American Bar Association Model Rule of Professional Responsibility 6.1 provides that all lawyers “should aspire” to do 50 hours a year of pro bono work. Our own Rules Revision Commission is in the process of a schedule to complete all its work by the summer of 2010, and one of the rules it is considering, and is in a draft recommendation, is an adoption of new California Rule of Profession-al Conduct 6.1, an analogue to the A.B.A. rule, that would call for that level of pro bono work by California lawyers. The commission is on schedule to report the recommendation on the pro bono rule to the Board of Governors at its January meeting. The recommendation will come to us in the context of the extraordinary need for pro bono services I have discussed.

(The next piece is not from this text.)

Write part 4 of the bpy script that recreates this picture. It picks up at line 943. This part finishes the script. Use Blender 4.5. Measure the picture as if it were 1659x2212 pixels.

The future and future lawyers

I recently was a guest lecturer at the UCLA Law School in Professor Adam Winkler’s regularly scheduled class in legal ethics. At one point I asked the class of about 100: “If you were choosing between two law firms to work for, and one had a supportive program of pro bono work, and one did not, which would you choose?” Close to ninety per cent of the class voted they would choose the firm with the pro bono program. Law firms also know that young lawyers entering the profession get it. Doing pro bono work is part of any plan to build a great practice.

We used to think of pro bono as something we did in addition to our regular practice. First we did well, and then we did good. We are coming to realize that really we do well by doing good.

Where we are going is to recognize a core value of our profession, and what defines us as lawyers, is to provide legal representation to all who need it. That is pro bono publico. It redeems the touch of justice that brought each of us to the Bar.